También leo y escucho a economistas explicar que nuestra deuda pública está estabilizada alrededor del 107% y que nuestro déficit público está en torno al 3% del PIB. Y es real. Pero ¿se ha reducido la deuda estructural? No. El ajuste se logra gracias a los ingresos récord vía impuestos.
En Europa se multiplican las normas mientras nos ahogamos en deuda y estamos a un paso de perder el tren tecnológico
¿Somos los únicos? No. Europa no está mejor orientada y se enfrenta a sus propios demonios: una deuda pública disparada (la media es del 90% del PIB), el envejecimiento, la fuga de talento, los problemas de financiación de la defensa, el espinoso tema de la inmigración ilegal y las fricciones políticas y sociales que genera, y las consecuencias económicas (aumento del gasto público) que pocos mencionan.
En Europa se multiplican las normas mientras nos ahogamos en deuda y estamos a un paso de perder el tren tecnológico. La Unión Europea regula más rápido que innova y eso significa que los incentivos a innovar en Europa se esfuman.
Además, hay que señalar el retraso en semiconductores, inteligencia artificial y capital riesgo, si nos comparamos con Estados Unidos y China. La decreciente competitividad me lleva a pensar que se ha acabado el tiempo de la poesía y la idealización europeísta y ha llegado el momento de dar la talla.

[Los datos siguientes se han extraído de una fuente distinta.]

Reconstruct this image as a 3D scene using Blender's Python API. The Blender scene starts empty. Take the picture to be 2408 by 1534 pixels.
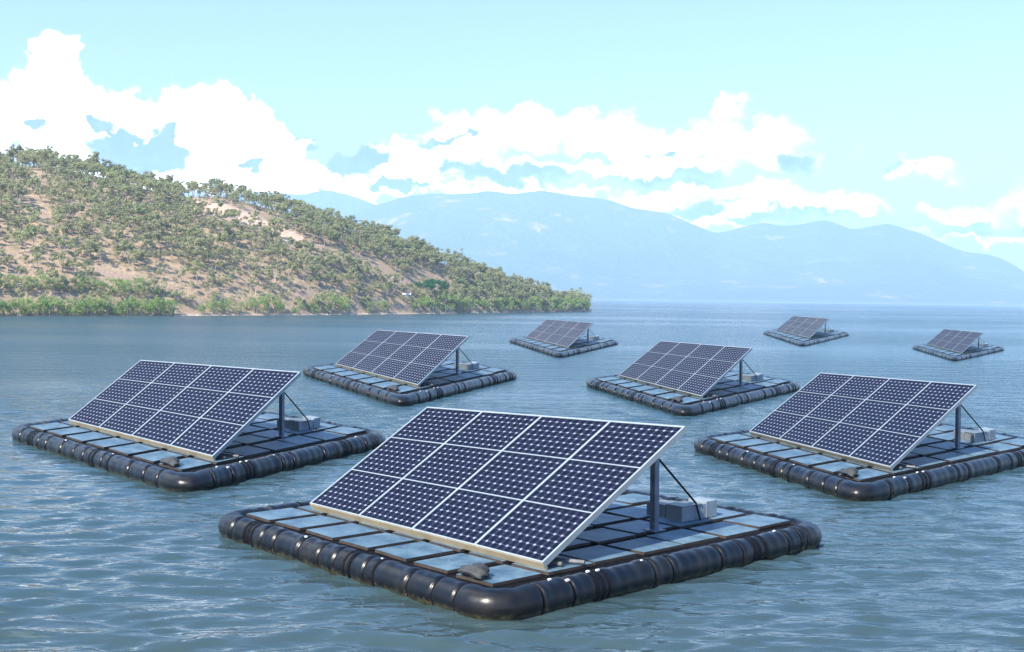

No son pocos los frentes económicos a los que nos enfrentamos en el segundo cuarto de siglo que estrenaremos en enero. Sin embargo, la mirada de los políticos españoles se dirige al infinito como si vivieran en un universo paralelo.
Por ser breve, expondré simplemente la lista de lo más relevante: los audios del “Koldo Gate” y sus derivadas judiciales; los choques entre los socios del gobierno, por un “quítame allá unos privilegios”; las reformas legales polémicas, por no decir escandalosas, como la amnistía, pero también, el control judicial, o el Consejo General del Poder Judicial.
No hay mejor política social que una economía que funcione
A todo ello hay que sumar la erosión generalizada de las instituciones, las crisis territoriales, el control de los medios de comunicación (véase Radio Televisión Española) y el uso partidista de las desgracias (véase las terribles inundaciones en Valencia y Castilla-La Mancha).
¿Cómo no estar distraídos? Recuerdo la frase del estratega de la campaña de Bill Clinton en 1992 que se hizo tan famosa, y con razón: “¡Es la economía, estúpidos!”.
Nuestro economista Enrique Fuentes Quintana, arquitecto de los Pactos de la Moncloa, expresó lo mismo en 1977, cuando advertía: “No hay libertad política sin estabilidad económica”. Y así estamos. Mientras discutimos de poder y pureza ideológica, la economía sigue esperando en la puerta a que alguien la tome en serio.
Tomarla en serio no es una cuestión de ideología, sino de responsabilidad. Significa crear confianza, reducir incertidumbre, dejar de legislar al calor del eslogan y mirar más allá del próximo titular. Porque no hay mejor política social que una economía que funcione.